In the Harper government, some departments operate on the basis of erudition, some on the basis of knee-jerk ideological bias. At Rob Nicholson's Justice Department, the latter appears to predominate. In the policy-making on increased prisons, on mandatory minimum sentencing, on other draconian law and order measures, scholarly studies and reports are routinely ignored or suppressed because they go against the government's cemented preconceptions.

This is the mentality that has greeted the case of the last Westerner at Guantanamo. It's an approach that preys on the primal prejudices of voters. Buttressed by the country's predominantly right-wing media, it's also an approach that has found considerable support.

In last week's most recent court verdict slamming the government, a Federal Court judge said that, unless Ottawa moved to safeguard Mr. Khadr's rights, he was prepared to order he be brought home. The government predictably appealed the verdict, knowing that, with the Khadr military tribunal trial set to begin next month, it has successfully run out the clock.

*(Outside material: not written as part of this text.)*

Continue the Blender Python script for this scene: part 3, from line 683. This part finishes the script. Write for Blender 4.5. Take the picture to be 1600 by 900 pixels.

MP Irwin Cotler, a former justice minister, says that the trial will be the first of a child soldier in modern history and that such a trial is prohibited under international humanitarian law. Any thought that something like this might cause the Harper government to reconsider is, of course, risible. These honourable men rebuff their own high court verdicts. They rebuff the will of Parliament - when not shutting it down - on Afghan detainee documents. For them, international law is of trifling concern.

In the matter of Omar Khadr, the question is hardly complicated. You either support high standards of justice or you don't. In the Khadr case, most Canadians, along with their government, do not. It's a national disgrace.